Goal: Going from being Super Girl, to Wonder Woman.

Monday, January 12, 2009

Vibe Season 2009

Compared to the past two years that I have participated in Vibe... this season is going pretty smoothly. I really like this new blocking system. Of course there's always room for improvement, but in general it's a good system. I feel like with this system, everyone gets to experience being a team mate on stage and off stage. With past systems, it seems like there's always a handful of people who experience being one type of team mate too much, and other type not at all. I think the only thing I wish we could've have spent more time on is blocking actual formations together... we attempted this minimally... and we'll see how the transitions from one piece to another turn out. This set will be off the hook regardless.

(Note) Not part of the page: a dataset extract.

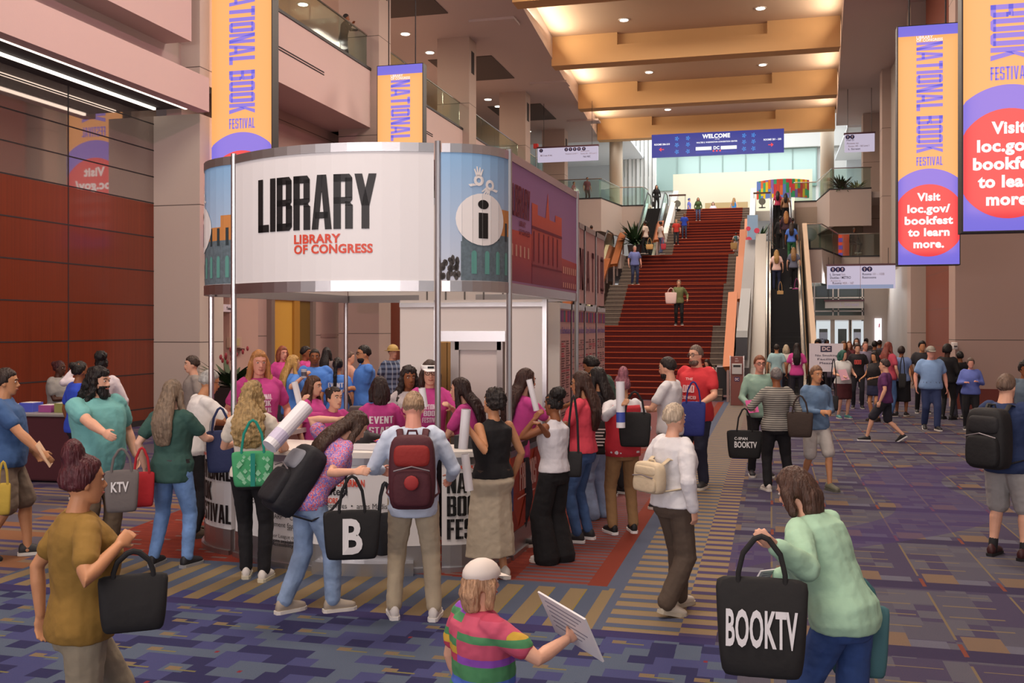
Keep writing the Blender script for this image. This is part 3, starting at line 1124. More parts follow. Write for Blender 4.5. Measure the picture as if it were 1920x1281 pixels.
for k, (pa, pb) in enumerate(((1510, 1526), (1530, 1557), (1565, 1593), (1595, 1619))):
    xa, xb = UY(pa, 600, EY).x, UY(pb, 600, EY).x
    r = struct(obj('door_%d' % (k + 4), MB().box(xa, xb, EY, EY + 0.08, 0, 2.5), day))
    obj('door_glass', MB().box(xa + (xb - xa) * .22, xb - (xb - xa) * .2, EY - 0.03, EY, 0.3, 2.15), dk, r)
    obj('door_stile', MB().box(xa - 0.09, xa, EY - 0.05, EY + 0.1, 0, 2.55).box(xb, xb + 0.09, EY - 0.05, EY + 0.1, 0, 2.55), ent, r)
    if k in (1, 3):
        mb = MB()
        sf = Surf([(xa, EY - 0.04), (xb, EY - 0.04)])
        sf.rect(mb, (xb - xa) * .24, (xb - xa) * .78, 0.5, 2.0, 0.01)
        flat('door_poster', mb, M('pale poster', 'c3cfe4', 0.6), r)
        mb = MB()
        sf.text(mb, text2d('SDNEIRF' if k == 3 else 'SDN', 0.02), (xb - xa) * .28, 1.55, 0.16, (xb - xa) * .44, 0.015)
        flat('lettering', mb, M('ink navy', '2b2f4a', 0.6), r)
struct(obj('wall_entrance', MB().box(b.x, 5.3, EY - 0.1, EY + 0.2, 0, 4.6), MATS['grey cast stone']))
struct(obj('wall_entrance_side', MB().box(5.0, 5.3, 39.6, 48, 0, 4.6), MATS['grey cast stone']))
for k in range(6):
    y = 8.8 + 8.65 * k
    xl, xr = -7.3 - max(0, y + 3 - 6) * 0.0545, 0.9 + max(0, y + 3 - 4) * 0.048
    light('cove_lamp', 'AREA', (xl + .12, y + 4.0, 14.25), (0, radians(-125), 0), 200, (1.0, .82, .60), .25, 6.5)
    light('cove_lamp', 'AREA', (xr - .12, y + 4.0, 14.25), (0, radians(125), 0), 135, (1.0, .83, .64), .25, 6.5)
for y in (24.7, 34.3, 43.9):
    light('balcony_lamp', 'AREA', (-16, y, 13.9), (0, 0, 0), 260, (1.0, .80, .58), 2.0, 2.0)
light('entrance_daylight', 'AREA', (2.9, EY - 1.0, 4.2), (radians(-60), 0, 0), 120, (0.95, 0.97, 1.0), 3, 1)
# ================================================================ information booth
def arc(P, Q, sag, n=10):
    P, Q = Vector(P), Vector(Q)
    d = (Q - P)
    nn = Vector((d.y, -d.x)).normalized()
    return [tuple(P + d * (k / n) + nn * sag * (1 - (2 * k / n - 1) ** 2)) for k in range(n + 1)]


PA, PB, PC, PD, PE, PF = (-4.97, 8.55), (-2.87, 8.42), (-2.36, 8.98), (-5.62, 9.22), (-2.28, 11.9), (-5.35, 12.0)
s_front = Surf(arc(PA, PB, 0.30, 14))
s_cornr = Surf(arc(PB, PC, 0.13, 8))
s_cornl = Surf(arc(PD, PA, 0.15, 8))
s_side = Surf([PC, PE])
s_back = Surf([PF, PE])
s_lside = Surf([PF, PD])
white_panel = M('white booth panel', 'e4e4e4', 0.45)
white_wall2 = M('white booth wall', 'dedbd7', 0.55)
ink = M('black print', '121214', 0.5)
ink_red = M('vermilion print', 'd84c34', 0.5)
ink_grey = M('charcoal print', '2e2e33', 0.6)


CT = 1.07


def zc(py, t):
    return EYE + (HY - py) / F * t


def panel(name, s, label, z0=2.55, z1=3.79, mat=None, cat='sign panel', strips=True):
    o0 = s.at(s.len / 2, 0)
    mb = MB()
    e = 0.035
    s.wall(mb, z0, z1, 0.04, e, s.len - e)
    r = obj(name, mb, mat or white_panel)
    tag(r, label, cat)
    if strips:
        for (a, b) in ((z1 - 0.05, z1 + 0.03), (z0 - 0.05, z0 + 0.045)):
            mb = MB()
            s.wall(mb, a, b, 0.06, e, s.len - e, off=0.012)
            obj('aluminium_rail', mb, alu, r)
    return r


def px_text(s, mb, t2, px0, px1, py, h_px, off=0.006, z=None):
    u0, t0 = s.hit(px0)
    u1, t1 = s.hit(px1)
    zz = zc(py, (t0 + t1) / 2)
    s.text(mb, t2, u0, zz, h_px / F * (t0 + t1) / 2, u1 - u0, off)


# front panel
r = panel('sign_panel', s_front, 'large curved white sign reading LIBRARY over the booth front')
mb = MB()
px_text(s_front, mb, block2d('LIBRARY', 0.035), 485, 706, 433, 101)
flat('lettering', mb, ink, r)
mb = MB()
px_text(s_front, mb, text2d('LIBRARY', 0.035), 552, 639, 456, 16)
px_text(s_front, mb, text2d('OF CONGRESS', 0.035), 552, 699, 475, 16)
flat('lettering', mb, ink_red, r)


def gradient_z(name, z0, z1, c0, c1, rough=0.5):
    m, b = newmat(name, rough)
    x, y, z = pos_xyz()
    f = (z - z0) / (z1 - z0)
    f = NV.m('MINIMUM', NV.m('MAXIMUM', f, 0.0), 1.0)
    NV.nt.links.new(mixc(f, c0, c1).k, b.inputs['Base Color'])
    return m


print_sky = gradient_z('printed morning sky', 2.6, 3.75, 'c3cbd8', '86b4dc')
print_gold = M('printed sunlit stone', 'c8874a', 0.6)
print_grey = M('printed grey stone', '5f7078', 0.6, var=0.2, vscale=30)
print_dark = M('printed dark window', '2b3b40', 0.5)
print_teal = M('printed teal window', '5d9a90', 0.5)
print_tree = M('printed trees', '4a4644', 0.8, var=0.5, vscale=25)
print_white = M('printed white', 'e9e7e4', 0.5)


def corner_print(s, r, u_i, bx):
    """blue sky print with the white information disc, signing hands and the stone house; u_i = centre of the disc"""
    L = s.len
    mb = MB()
    s.rect(mb, 0, L, 2.6, 3.74, 0.003)
    flat('sky_print', mb, print_sky, r)
    mb = MB()
    s.rect(mb, bx, L, 2.6, 2.95, 0.006)
    s.rect(mb, bx + 0.01, L, 2.95, 3.02, 0.006)
    flat('stone_house_print', mb, print_grey, r)
    mb = MB()
    s.rect(mb, bx + (L - bx) * .12, L, 3.02, 3.15, 0.006)
    s.rect(mb, bx + (L - bx) * .70, L, 3.1, 3.26, 0.007)
    flat('sunlit_stone_print', mb, print_gold, r)
    mb, m2 = MB(), MB()
    for k in range(4):
        u = bx + (L - bx) * (0.16 + 0.22 * k)
        s.rect(mb, u, u + 0.05, 2.66, 2.84, 0.009)
        s.disc(mb, u + 0.025, 2.84, 0.025, 0.03, 0.009, 10, 0, pi)
        s.rect(m2, u + 0.005, u + 0.045, 2.97, 3.14, 0.009)
    flat('window_print', mb, print_teal, r)
    flat('window_print', m2, print_dark, r)
    mb = MB()
    random.seed(4)
    for k in range(26):
        u, z = random.uniform(0.01, max(0.05, bx - 0.02)), random.uniform(2.62, 2.80)
        s.disc(mb, u, z, 0.02, random.uniform(.02, .05), 0.0075, 7)
    flat('tree_print', mb, print_tree, r)
    mb = MB()
    s.disc(mb, u_i, 3.15, L * 0.32, 0.235, 0.012)
    flat('info_disc', mb, print_white, r)
    mb = MB()
    w = L * 0.06
    s.rect(mb, u_i - w, u_i + w, 2.98, 3.21, 0.016)
    s.disc(mb, u_i, 3.285, w * 1.15, 0.042, 0.016, 16)
    flat('lettering', mb, ink, r)
    # two signing hands
    mb = MB()
    for (cu, cz, sgn) in ((u_i - 0.045, 3.50, 1), (u_i + 0.075, 3.465, -1)):
        for k in range(12):
            a, b = 2 * pi * k / 12, 2 * pi * (k + 1) / 12
            s.poly(mb, [(cu + q * cos(w_), cz + q * sin(w_)) for w_, q in ((a, .022), (b, .022), (b, .05), (a, .05))], 0.01)
        s.poly(mb, [(cu - sgn * .05, cz - .03), (cu - sgn * .02, cz - .045), (cu - sgn * .08, cz - .06), (cu - sgn * .10, cz - .04)], 0.01)
        for k in range(4):
            an = (pi * .38 + k * 0.26) if sgn > 0 else (pi * 1.2 + k * 0.26)
            q = Vector((cos(an), sin(an)))
            pq = Vector((-q.y, q.x)) * 0.010
            a, b = Vector((cu, cz)) + q * .04, Vector((cu, cz)) + q * (.11 + .008 * (k % 3))
            s.poly(mb, [tuple(a + pq), tuple(a - pq), tuple(b - pq * .6), tuple(b + pq * .6)], 0.01)
    flat('signing_hands', mb, print_white, r)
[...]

I've been fighting sickness for the past two weeks, along with more than half of the team. Times are rough... late night dancing when you've got a chronic cough, a mild fever and the other parts of your life to worry about in the morning. The journey is always worth the destination though, and at least with this new system we haven't stayed a night past 3am... which is extremely efficient. On top of that, I would say we are only a half day behind schedule, with this whole week to prepare.

I'm excited.

In other news, I'm tired.

Friday, January 2, 2009

Two Thousand and Nine

Well, the ball dropped.

I'm excited for this new year and all the changes... or rather, transformations, that will inevitably happen in my life. I had a mild conversation with the b-friend about the difference between change and transformation. With transformations, the differences between now and then are based on the kind of person you used to be... your new self still harbors all of your past and all of your present. Your history and your experiences become a great factor in what kind of person you want to be, or find yourself becoming. Change however... change is like a light bulb that goes from blue to red.

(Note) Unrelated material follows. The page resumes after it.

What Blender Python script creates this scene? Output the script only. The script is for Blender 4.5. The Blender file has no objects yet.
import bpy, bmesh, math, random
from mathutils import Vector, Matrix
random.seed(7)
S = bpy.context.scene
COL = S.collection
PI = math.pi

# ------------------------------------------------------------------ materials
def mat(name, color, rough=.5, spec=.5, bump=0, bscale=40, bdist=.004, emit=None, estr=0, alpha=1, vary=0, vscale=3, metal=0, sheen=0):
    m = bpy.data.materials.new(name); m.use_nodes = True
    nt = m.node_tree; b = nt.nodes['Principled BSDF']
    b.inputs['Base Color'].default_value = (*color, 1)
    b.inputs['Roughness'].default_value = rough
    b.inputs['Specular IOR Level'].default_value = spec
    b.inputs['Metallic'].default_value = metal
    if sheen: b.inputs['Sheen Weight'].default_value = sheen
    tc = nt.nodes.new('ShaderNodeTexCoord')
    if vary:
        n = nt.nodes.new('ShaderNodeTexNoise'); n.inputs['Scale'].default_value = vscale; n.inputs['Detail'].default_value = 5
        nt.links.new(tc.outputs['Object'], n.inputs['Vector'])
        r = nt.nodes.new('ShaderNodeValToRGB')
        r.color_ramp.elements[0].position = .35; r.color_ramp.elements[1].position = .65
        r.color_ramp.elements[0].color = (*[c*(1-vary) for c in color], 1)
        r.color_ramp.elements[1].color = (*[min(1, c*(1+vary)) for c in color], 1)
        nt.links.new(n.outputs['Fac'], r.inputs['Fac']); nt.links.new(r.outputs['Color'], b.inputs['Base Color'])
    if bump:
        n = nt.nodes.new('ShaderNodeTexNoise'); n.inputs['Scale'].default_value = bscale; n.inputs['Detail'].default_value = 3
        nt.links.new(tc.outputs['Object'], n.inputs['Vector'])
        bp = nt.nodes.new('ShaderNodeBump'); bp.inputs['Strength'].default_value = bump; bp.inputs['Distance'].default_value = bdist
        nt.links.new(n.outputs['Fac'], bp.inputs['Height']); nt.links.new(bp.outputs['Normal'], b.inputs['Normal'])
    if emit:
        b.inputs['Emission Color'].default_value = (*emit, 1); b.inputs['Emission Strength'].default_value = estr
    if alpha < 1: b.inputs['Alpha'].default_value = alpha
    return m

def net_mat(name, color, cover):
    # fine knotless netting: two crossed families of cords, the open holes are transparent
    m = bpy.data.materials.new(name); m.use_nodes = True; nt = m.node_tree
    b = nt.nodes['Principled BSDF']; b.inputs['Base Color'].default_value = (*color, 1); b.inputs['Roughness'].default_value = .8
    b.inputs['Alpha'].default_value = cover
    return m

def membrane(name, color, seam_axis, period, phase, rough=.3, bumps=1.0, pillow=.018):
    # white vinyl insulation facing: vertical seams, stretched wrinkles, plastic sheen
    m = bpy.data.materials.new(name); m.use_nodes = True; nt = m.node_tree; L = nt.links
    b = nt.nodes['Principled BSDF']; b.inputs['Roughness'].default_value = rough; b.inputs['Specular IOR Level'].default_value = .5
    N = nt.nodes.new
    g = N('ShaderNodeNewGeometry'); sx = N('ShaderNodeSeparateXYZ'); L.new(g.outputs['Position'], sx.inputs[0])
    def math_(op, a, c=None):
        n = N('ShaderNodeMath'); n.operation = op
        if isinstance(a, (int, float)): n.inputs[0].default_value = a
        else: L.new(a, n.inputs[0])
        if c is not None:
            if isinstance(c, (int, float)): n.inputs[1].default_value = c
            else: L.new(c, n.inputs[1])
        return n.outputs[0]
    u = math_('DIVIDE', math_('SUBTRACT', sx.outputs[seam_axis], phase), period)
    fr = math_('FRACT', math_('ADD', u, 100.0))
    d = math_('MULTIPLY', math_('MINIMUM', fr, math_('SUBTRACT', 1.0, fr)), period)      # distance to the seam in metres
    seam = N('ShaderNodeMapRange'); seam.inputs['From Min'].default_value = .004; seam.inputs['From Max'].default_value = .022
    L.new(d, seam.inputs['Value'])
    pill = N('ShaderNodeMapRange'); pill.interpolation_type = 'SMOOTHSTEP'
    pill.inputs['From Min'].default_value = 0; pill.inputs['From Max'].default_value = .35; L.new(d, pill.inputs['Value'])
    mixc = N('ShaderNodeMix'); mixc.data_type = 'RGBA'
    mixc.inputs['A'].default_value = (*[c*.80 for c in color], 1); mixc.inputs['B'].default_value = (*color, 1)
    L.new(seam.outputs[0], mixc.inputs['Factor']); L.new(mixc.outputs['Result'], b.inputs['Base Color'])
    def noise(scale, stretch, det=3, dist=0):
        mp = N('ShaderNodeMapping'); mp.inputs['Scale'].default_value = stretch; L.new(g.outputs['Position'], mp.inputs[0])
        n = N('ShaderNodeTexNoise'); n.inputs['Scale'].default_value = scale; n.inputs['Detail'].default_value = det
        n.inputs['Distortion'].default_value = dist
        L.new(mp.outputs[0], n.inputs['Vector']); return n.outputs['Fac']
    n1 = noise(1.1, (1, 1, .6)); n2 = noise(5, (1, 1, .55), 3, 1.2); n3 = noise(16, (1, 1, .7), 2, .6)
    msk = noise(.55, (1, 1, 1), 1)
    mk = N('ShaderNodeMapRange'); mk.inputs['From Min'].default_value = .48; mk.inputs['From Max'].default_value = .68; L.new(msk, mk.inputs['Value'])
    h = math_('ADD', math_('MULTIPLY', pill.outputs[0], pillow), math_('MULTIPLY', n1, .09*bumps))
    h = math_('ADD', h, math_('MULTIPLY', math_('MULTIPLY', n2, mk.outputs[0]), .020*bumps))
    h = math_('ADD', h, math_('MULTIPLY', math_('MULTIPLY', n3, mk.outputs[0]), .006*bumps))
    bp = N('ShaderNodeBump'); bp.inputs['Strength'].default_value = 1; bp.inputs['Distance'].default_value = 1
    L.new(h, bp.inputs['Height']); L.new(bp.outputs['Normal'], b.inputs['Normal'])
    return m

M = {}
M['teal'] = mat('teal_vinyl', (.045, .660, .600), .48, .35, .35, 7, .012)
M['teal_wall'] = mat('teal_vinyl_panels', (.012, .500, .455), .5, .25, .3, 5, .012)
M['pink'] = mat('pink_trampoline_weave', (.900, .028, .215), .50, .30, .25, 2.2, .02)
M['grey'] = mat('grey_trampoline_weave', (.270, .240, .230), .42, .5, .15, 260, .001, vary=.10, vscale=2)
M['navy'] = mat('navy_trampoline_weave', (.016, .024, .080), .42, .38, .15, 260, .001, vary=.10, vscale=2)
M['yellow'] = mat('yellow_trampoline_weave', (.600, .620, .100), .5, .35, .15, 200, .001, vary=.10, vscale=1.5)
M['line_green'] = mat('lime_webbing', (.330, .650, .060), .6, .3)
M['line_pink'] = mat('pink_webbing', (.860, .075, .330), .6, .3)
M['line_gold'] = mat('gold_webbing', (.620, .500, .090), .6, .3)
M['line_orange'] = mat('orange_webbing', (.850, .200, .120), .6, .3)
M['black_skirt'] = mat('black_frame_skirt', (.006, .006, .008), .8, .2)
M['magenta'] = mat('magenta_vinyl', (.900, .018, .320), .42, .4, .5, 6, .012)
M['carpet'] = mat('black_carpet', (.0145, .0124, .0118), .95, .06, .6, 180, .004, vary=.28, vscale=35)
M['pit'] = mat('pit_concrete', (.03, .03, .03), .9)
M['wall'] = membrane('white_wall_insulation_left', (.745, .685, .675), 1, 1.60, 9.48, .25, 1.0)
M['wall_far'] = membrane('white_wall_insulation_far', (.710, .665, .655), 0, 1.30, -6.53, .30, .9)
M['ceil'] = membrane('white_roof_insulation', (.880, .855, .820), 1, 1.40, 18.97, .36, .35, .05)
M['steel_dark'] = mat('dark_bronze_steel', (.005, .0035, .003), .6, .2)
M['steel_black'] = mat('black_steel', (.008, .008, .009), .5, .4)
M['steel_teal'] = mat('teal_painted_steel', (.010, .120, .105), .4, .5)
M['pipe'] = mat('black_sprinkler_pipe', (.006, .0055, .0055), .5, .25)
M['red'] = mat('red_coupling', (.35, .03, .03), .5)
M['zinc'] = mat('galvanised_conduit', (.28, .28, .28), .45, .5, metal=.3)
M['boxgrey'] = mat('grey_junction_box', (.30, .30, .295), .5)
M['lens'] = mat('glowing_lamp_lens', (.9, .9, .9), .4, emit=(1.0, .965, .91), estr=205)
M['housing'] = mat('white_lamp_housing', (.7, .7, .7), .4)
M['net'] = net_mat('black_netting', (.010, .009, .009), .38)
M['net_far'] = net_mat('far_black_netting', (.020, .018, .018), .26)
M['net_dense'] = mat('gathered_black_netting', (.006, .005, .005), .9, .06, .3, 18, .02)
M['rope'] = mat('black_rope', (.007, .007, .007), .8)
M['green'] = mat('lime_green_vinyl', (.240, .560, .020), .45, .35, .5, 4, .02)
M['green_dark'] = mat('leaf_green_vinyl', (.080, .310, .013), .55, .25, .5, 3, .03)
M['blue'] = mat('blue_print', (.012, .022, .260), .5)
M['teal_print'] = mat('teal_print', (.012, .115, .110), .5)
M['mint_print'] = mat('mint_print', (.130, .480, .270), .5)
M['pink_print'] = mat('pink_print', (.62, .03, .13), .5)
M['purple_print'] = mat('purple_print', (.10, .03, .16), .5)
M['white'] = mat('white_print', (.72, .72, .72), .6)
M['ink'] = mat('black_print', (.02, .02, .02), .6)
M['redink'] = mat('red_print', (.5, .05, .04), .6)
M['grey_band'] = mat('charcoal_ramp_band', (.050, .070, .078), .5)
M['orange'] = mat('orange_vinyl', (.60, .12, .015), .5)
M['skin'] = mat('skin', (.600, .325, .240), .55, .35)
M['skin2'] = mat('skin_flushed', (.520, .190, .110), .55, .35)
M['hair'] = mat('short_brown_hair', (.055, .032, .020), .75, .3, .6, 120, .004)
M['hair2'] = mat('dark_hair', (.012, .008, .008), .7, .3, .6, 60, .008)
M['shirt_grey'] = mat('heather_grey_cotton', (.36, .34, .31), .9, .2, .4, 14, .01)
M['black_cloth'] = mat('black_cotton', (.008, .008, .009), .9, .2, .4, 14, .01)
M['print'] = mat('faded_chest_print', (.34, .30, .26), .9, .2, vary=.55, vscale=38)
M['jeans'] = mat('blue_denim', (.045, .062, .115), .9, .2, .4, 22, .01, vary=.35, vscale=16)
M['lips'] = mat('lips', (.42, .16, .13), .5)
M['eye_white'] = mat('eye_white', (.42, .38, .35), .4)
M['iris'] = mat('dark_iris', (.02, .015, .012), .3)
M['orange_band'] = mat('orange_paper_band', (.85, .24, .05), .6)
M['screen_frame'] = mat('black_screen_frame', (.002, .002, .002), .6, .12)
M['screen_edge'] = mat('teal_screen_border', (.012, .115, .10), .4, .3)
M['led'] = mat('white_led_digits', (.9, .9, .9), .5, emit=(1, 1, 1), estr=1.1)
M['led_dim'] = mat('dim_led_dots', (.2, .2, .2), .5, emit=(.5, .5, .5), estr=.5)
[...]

People go through transformations... and I think that is what gets lost in the minds of those who resent change, or who are afraid of change. People don't change, they transform... whether it's bad or good, an improvement or a detriment, it's never a solitary, separate change from who they once were. And for those who regret their past, deny their past... for those who are embarrassed of their trials and roots, understand that these experiences cannot escape you. We are all products of our own history, and every bit of history is equally responsible for who we are or who we are becoming.

Lastly, we have the power to transform in the direction we want. We have full control of our lives. I'm not much of a fanatic of destiny or fate... we meet people ad we find ourselves in situations all by chance, and the development and outcome of these relationships and situations are in our hands. I once read a quote in my high school agenda book (one of those quotes of the week) that said, "Life is 10% of what happens, and 90% of how you react."

For every action, there is a reaction. For every time that we can react negatively toward a situation, we can find a way to react positively. I find that with the presence of a hardship, it is so easy for us to forget about all the great things in our life. With one difficult hill to climb, we suddenly lose the reasons why we are still walking and still climbing in the first place. No doubt that others have more great things than us... but if we were to think about it in such a way, there are plenty of those who have less great things than us. To binge on the former and neglect the latter is to take our wealth for granted.

Perspective. Choose your perspective.

Everyday we make choices: what to wear, what to eat, what to do, what to say... make a choice on what to think.

"Be the change you want to see in the world." -Gandhi

This New Year is clay your hands, and so mold it into what you would like it to become.